Where a line contains the string "script", copy that line.

Scenes as source code:
━━━
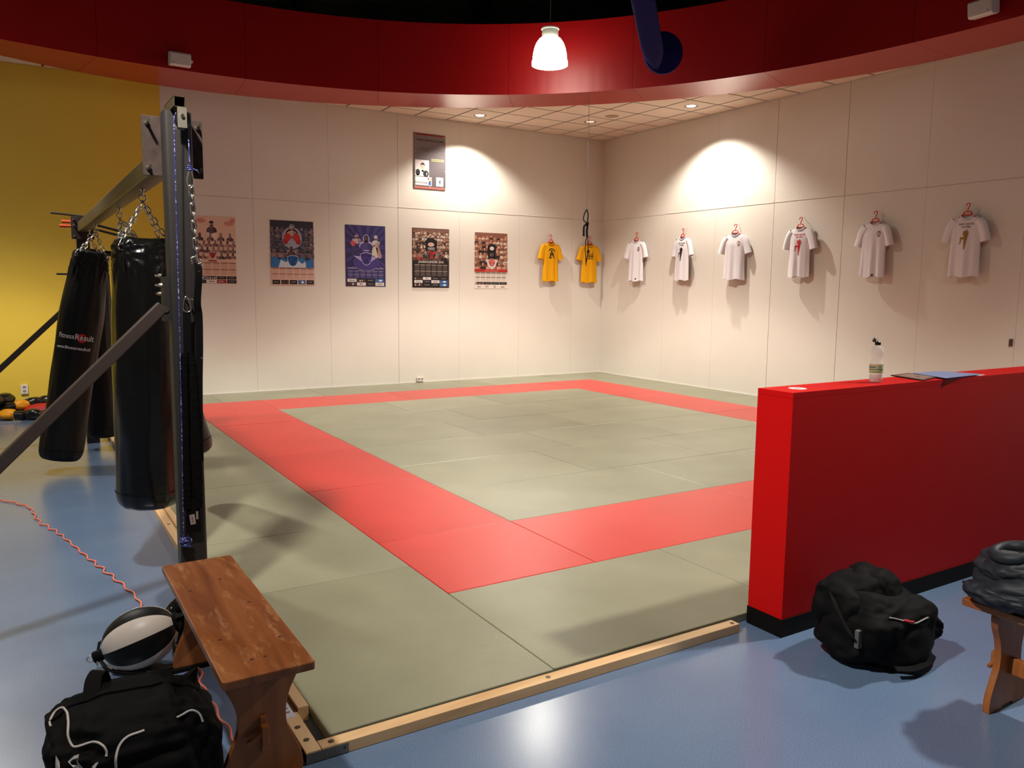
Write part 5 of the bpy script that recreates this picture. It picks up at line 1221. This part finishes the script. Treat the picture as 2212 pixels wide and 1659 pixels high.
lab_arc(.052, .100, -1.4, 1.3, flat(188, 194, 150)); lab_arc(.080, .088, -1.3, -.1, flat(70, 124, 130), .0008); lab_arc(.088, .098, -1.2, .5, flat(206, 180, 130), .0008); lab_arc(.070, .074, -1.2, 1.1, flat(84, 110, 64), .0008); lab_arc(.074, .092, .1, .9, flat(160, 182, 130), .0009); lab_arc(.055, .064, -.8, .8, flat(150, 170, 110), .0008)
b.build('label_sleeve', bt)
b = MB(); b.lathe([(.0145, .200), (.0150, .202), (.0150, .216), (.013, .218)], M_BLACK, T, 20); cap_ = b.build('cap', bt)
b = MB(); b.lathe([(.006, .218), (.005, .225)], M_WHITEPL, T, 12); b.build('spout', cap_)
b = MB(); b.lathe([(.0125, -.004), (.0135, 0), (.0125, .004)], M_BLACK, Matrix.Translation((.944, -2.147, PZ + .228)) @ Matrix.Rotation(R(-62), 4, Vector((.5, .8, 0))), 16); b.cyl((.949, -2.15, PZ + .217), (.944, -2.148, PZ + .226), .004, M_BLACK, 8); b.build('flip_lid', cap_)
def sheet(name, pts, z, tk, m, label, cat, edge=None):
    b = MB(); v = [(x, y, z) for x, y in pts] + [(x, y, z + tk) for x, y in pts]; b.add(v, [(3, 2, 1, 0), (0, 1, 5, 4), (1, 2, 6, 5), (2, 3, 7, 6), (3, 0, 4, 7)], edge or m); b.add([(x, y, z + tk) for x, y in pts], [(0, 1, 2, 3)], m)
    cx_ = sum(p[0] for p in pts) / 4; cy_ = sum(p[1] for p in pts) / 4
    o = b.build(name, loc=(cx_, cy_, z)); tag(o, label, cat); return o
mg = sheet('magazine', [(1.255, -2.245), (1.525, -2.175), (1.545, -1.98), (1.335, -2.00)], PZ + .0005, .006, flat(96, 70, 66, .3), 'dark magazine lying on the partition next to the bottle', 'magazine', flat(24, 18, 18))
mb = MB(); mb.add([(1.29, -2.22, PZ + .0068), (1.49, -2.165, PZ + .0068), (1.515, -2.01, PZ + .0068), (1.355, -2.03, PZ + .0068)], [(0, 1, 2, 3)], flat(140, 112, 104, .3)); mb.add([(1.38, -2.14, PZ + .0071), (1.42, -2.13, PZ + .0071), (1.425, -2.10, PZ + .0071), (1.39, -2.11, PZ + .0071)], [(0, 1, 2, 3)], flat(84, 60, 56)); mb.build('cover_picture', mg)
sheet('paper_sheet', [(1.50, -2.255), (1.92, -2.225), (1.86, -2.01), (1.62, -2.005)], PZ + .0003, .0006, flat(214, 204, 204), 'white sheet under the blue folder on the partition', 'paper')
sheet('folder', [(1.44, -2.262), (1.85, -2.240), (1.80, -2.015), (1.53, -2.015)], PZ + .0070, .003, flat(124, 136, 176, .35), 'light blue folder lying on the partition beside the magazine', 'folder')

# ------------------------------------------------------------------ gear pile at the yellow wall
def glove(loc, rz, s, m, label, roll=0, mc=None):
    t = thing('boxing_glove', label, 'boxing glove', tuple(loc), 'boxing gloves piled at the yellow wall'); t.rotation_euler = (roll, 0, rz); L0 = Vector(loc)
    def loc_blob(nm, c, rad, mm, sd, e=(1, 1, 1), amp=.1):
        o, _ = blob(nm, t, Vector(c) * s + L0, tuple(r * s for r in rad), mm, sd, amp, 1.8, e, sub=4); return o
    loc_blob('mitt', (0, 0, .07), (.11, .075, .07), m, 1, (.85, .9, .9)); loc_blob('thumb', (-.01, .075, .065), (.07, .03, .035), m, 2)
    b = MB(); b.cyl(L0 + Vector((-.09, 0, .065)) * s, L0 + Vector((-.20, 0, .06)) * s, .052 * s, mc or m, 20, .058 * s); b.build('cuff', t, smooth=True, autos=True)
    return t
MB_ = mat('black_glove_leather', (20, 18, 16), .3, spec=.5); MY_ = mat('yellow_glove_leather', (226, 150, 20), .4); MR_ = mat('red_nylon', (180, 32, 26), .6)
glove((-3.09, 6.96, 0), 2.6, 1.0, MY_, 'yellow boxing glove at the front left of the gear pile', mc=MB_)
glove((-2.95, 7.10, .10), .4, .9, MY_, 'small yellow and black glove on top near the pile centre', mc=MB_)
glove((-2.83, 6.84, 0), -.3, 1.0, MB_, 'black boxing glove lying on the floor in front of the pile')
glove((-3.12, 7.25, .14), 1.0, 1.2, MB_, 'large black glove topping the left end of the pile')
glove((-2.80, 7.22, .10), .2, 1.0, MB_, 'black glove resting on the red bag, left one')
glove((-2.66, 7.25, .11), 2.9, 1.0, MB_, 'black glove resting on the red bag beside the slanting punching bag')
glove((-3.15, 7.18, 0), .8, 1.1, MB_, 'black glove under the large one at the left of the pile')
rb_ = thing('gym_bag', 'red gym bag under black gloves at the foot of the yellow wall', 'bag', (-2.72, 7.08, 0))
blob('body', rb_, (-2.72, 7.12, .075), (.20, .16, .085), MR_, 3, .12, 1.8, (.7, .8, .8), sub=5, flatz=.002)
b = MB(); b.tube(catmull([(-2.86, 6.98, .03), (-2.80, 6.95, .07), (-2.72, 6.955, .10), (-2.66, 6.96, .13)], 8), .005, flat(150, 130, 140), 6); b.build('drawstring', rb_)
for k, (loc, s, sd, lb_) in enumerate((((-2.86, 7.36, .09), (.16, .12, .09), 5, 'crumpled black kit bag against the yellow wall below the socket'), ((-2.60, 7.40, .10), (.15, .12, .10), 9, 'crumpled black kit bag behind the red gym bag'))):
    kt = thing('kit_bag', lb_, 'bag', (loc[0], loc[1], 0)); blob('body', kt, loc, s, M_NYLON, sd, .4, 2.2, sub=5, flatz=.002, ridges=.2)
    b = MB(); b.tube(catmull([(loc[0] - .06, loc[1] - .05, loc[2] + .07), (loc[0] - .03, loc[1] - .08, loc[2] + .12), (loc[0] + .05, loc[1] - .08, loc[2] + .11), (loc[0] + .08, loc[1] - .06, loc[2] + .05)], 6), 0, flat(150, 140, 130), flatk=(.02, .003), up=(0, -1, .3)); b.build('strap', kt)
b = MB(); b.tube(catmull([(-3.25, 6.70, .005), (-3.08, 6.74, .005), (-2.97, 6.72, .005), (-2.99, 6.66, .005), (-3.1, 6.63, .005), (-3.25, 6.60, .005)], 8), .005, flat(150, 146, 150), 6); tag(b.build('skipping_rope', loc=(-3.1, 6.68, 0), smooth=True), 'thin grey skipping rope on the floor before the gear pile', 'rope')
━━━
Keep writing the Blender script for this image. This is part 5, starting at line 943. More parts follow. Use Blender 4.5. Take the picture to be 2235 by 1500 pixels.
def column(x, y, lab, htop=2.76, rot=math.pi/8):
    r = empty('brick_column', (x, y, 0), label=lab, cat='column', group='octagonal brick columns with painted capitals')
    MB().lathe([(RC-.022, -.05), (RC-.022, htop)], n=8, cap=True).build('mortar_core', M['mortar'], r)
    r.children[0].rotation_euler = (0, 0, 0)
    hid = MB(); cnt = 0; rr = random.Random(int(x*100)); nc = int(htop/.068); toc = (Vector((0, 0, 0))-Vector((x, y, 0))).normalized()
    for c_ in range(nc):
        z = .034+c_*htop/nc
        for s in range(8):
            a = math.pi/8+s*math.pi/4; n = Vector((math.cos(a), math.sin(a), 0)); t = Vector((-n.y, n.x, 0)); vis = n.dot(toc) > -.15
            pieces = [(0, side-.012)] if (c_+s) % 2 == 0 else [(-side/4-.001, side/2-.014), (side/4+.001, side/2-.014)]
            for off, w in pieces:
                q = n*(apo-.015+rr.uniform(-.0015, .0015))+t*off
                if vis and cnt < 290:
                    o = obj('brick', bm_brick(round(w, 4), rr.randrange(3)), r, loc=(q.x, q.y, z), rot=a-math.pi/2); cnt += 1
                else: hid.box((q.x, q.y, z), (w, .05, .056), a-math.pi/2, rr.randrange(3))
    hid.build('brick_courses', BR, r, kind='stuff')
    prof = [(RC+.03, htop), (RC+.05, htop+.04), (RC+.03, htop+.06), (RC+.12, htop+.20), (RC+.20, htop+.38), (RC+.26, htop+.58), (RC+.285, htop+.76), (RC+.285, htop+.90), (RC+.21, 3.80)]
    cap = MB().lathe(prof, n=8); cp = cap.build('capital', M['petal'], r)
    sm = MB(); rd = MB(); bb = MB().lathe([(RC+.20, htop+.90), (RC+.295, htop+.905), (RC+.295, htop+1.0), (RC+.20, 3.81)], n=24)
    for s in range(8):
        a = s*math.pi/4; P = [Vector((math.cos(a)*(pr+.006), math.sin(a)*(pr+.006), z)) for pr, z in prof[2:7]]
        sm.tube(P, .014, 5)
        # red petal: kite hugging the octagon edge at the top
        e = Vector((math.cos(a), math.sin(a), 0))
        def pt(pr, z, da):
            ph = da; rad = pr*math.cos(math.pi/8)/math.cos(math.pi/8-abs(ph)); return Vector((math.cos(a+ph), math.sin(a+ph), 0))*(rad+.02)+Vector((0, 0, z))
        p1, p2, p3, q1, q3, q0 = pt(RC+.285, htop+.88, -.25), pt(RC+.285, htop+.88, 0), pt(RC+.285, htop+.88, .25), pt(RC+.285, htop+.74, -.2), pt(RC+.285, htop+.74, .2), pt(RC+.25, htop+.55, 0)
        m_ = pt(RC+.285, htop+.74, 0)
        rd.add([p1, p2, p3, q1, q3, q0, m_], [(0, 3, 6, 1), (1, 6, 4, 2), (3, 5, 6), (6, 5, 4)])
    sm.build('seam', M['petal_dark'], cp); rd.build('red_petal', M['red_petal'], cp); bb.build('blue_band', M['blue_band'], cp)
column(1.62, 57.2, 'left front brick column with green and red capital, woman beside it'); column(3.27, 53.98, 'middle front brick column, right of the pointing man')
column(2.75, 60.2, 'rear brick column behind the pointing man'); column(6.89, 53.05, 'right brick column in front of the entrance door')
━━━
#### Answer to the exercise
Write part 5 of the bpy script that recreates this picture. It picks up at line 1221. This part finishes the script. Treat the picture as 2212 pixels wide and 1659 pixels high.
Keep writing the Blender script for this image. This is part 5, starting at line 943. More parts follow. Use Blender 4.5. Take the picture to be 2235 by 1500 pixels.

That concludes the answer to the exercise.